From reading the RBA statement and observing the current residential market conditions, I anticipate that investor activity in the apartment market will continue to increase.

Perth median prices for apartments are the lowest in the country and rental vacancies are also low, with the supply of new apartments being constrained by construction cost increases, labor shortages and other issues.

It currently is cheaper to buy a new apartment – ​​if considering average monthly mortgage repayments – than it is to rent, assuming you can even find a suitable rental in your preferred location. I cannot see this situation reversing in the medium term.

I have been predicting capital growth in apartment prices for some time, considering the increasing demand and limited future supply we see on the horizon, coupled with a sustained low interest rate environment, strong employment and the early signs of a return to population growth and immigration as Western Australia reopens to the world.

Apartment developers are seeing a return of the investor market as well, as that section of the market becomes more confident of future capital growth.

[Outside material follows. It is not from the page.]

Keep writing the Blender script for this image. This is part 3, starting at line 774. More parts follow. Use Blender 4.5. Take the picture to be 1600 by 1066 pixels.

We continually see that the biggest obstacle for first homebuyers looking at new apartments is saving enough money for a deposit. This is why we are seeing a significant increase in people willing to buy apartments off-the-plan, ahead of completion. In the current market, buying off-the-plan allows you to secure your preferred apartment at today’s price while still accessing the government concessions and any developer incentives on offer. However, most important for many buyer is, they can give themselves time to save for the deposit before the project is completed.